In what many see as a direct snub to the Episcopal Church in the USA (TEC), the General Synod of the Church of England this week passed a motion recognizing orthodox Anglicans who have separated themselves from TEC. In Anglican-speak, the motion, endorsed by 309 votes with just 69 against and 17 abstentions, also gave the Archbishop of Canterbury 12 months to get off the fence and recognise what the majority of Anglicans worldwide decided long before the last Lambeth conference, that TEC is bad news and the future for the Church of England lies in communion with the Fellowship of Confessing Anglicans.
That this Synod, aware of the distress caused by recent divisions within the Anglican churches of the United States of America and Canada
a) recognise and affirm the desire of those who have formed the Anglican Church in North America to remain within the Anglican family
b) acknowledge that this aspiration, in respect both of relations with the Church of England and membership of the Anglican Communion, raises issues which the relevant authorities of each need to explore further; and
c) invite the Archbishops to report further to the Synod in 2011.

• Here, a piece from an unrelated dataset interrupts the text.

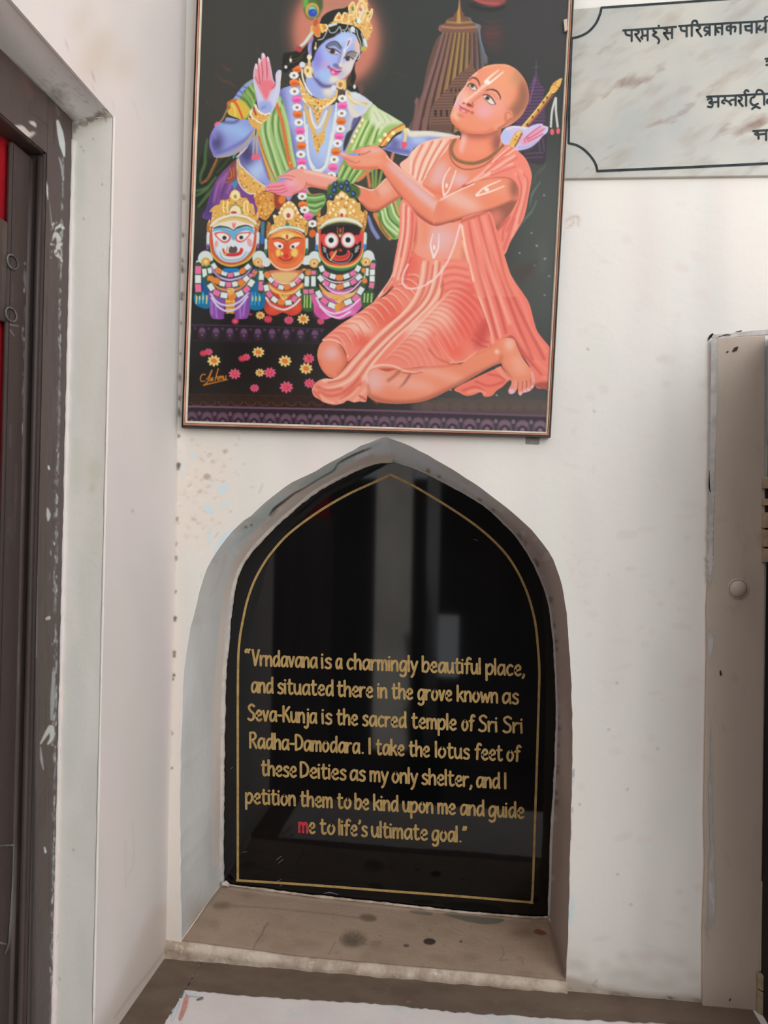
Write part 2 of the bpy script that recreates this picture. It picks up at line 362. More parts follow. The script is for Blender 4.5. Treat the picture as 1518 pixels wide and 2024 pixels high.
rw = random.Random(2)
for a in (oL, oR):                                      # hand-trowelled arris
    for i in range(2, NCH-2): a[i] += [rw.uniform(-.9, .9), rw.uniform(-.9, .9)]
f0 = lambda u, v, y=0.: onY(u, v, y)
OL = [f0(*p) for p in oL]; OR = [f0(*p) for p in oR]
# --- back wall with the arched opening, and the reveal: dense grids whose worn paint is painted per vertex
zb = ZLEDGE-.25
BOTF = resample(spline(pts("357 1858 480 1874 590 1889 700 1899 800 1908 960 1922 1121 1938")), 60)
oL2, oR2, iL2, iR2 = (resample(a, 520) for a in (oL, oR, iL, iR))
AL, AR, BLp, BRp = (np.array([f0(*p, y) for p in a]) for a, y in ((oL2, 0), (oR2, 0), (iL2, YN), (iR2, YN)))
def lofted(P0, P1, n): t = np.linspace(0, 1, n)[:, None, None]; return P0[None]*(1-t)+P1[None]*t
def to_x(P, x): q = P.copy(); q[:, 0] = x; return q
grids = [lofted(AL, to_x(AL, XL-.03), 130), lofted(AR, to_x(AR, 1.0), 330)]
zap = AL[0][2]; xs = np.linspace(XL-.03, 1.0, 420)
grids.append(np.array([[(x, 0, z) for x in xs] for z in np.linspace(ZTOP, zap, 340)]))
f_ = np.array([f0(*p, 0) for p in resample(BOTF, 300)]); f_[:, 2] -= .012; fb = f_.copy(); fb[:, 2] = zb; grids.append(lofted(f_, fb, 20))
for P, x in ((AL[-1], XL-.03), (AR[-1], 1.0)):
    r0 = np.linspace(P, [x, 0, P[2]], 120); r1 = r0.copy(); r1[:, 2] = zb; grids.append(lofted(r0, r1, 60))
grids.append(np.array([[(x, 0, z) for x in (1.0, XR)] for z in (ZTOP, zb)]))
pw = Painter(300, -80, 1560, 2060, 1); rg = random.Random(31)
pw.F("290 -90 1570 -90 1570 2070 290 2070", (227, 221, 213), sm=False)
for i in range(150):
    x, y = rg.uniform(330, 1540), rg.uniform(-40, 2000)
    pw.E(x, y, rg.uniform(14, 46), rg.uniform(60, 260), rg.choice([(232, 216, 210), (220, 216, 206), (214, 207, 201), (234, 226, 216), (222, 206, 202)]), rg.uniform(-4, 4), 16, rg.uniform(.2, .5))
for i in range(90):
    x, y = rg.uniform(1110, 1420), rg.uniform(400, 1960); pw.E(x, y, rg.uniform(4, 22), rg.uniform(2, 10), rg.choice([(210, 202, 194), (216, 204, 196), (222, 208, 200)]), rg.uniform(-20, 20), 3, rg.uniform(.2, .5))
pw.F("330 1000 350 1000 345 1900 320 1900", (230, 217, 205), 10); pw.E(345, 1500, 20, 420, (230, 217, 206), 0, 10, .8); pw.E(400, 980, 60, 120, (229, 215, 203), 10, 20, .8); pw.E(372, 450, 18, 460, (242, 228, 214), 2, 8, .7)  # cream plaster; last ellipse lightens the strip beside the print against its shadow
for i in range(260):                                        # mottled, pitted plaster left of the arch
    x, y = rg.gauss(395, 40), rg.gauss(960, 80)
    if y < 868: continue
    pw.E(x, y, rg.uniform(1, 6), rg.uniform(.8, 4), rg.choice([(214, 194, 178), (234, 222, 212), (204, 186, 172), (228, 214, 202)]), rg.uniform(-40, 40), 1, rg.uniform(.3, .8))
PALE = (208, 222, 224)
for p in ("431 960 440 957 454 957 453 965 446 975 436 979 430 970", "414 952 420 951 426 957 421 961 416 958", "433 998 441 992 453 990 452 998 440 1003 433 1005", "402 999 412 995 421 1003 424 1014 414 1018 404 1008", "411 1052 418 1048 421 1056 417 1070 416 1081 411 1076 413 1064",
          "423 1098 428 1075 440 1056 464 1043 478 1036 468 1056 452 1074 438 1094", "380 897 387 895 388 905 381 907", "360 905 363 918 362 945 358 930"): pw.F(p, PALE, 1, .85)
pw.F("402 940 409 936 416 940 413 947 404 947", (190, 172, 156), 1); pw.F("440 890 448 888 450 894 443 897", (196, 180, 168), 1)
for p in ("520 955 512 975", "432 1052 424 1062", "396 906 404 912", "470 862 474 870"): pw.S(p, 2, (196, 178, 164), .8, .8)
def cx(v): z = onY(345, v)[2]; q_ = np.array([XL, 0, z])-CAM; return 759+FPX*q_.dot(r_)/-q_.dot(b_)
for v, r in ((390, 3), (462, 3.4), (515, 2.6), (530, 4.4), (586, 4.4), (745, 4.4), (785, 3.4), (815, 5.4), (860, 3), (926, 6), (1026, 2.6), (1075, 2), (1104, 3), (1170, 2), (1222, 4.6), (1293, 4.6), (1339, 4), (1450, 2.4), (1520, 2), (640, 2), (700, 2.4)):
    for k in range(6): pw.E(cx(v)+2.2+rg.uniform(-1, 2.6), v+rg.uniform(-1, 1)*r*1.4, r*rg.uniform(.3, .8), r*rg.uniform(.3, .9), rg.choice([(128, 118, 106), (150, 138, 126), (104, 94, 86)]), 0, .8, .8)
pw.S([cx(900)+1, 880, cx(960)+1, 960, cx(1100)+1, 1100, cx(1500)+1, 1500], 2.2, (206, 188, 174), 1.2, .6)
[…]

Matt Kennedy is rather more sceptical - see here
David Virtue is much more upbeat - "The vote, when it came, stunned everybody. There were visible sounds from delegates and then brief applause. At 309 to 69 (reminiscent of the Lambeth resolution 1:10 vote 527 to 69), members of the Church of England Synod, the governing body of the church, unanimously voted to affirm The Anglican Church of North America (ACNA) and to recognize its existence as legitimately Anglican.
It was immediately hailed as another stepping-stone in orthodox Anglicanism, separating the true orthodox and evangelical faithful from Western pansexual Anglicanism."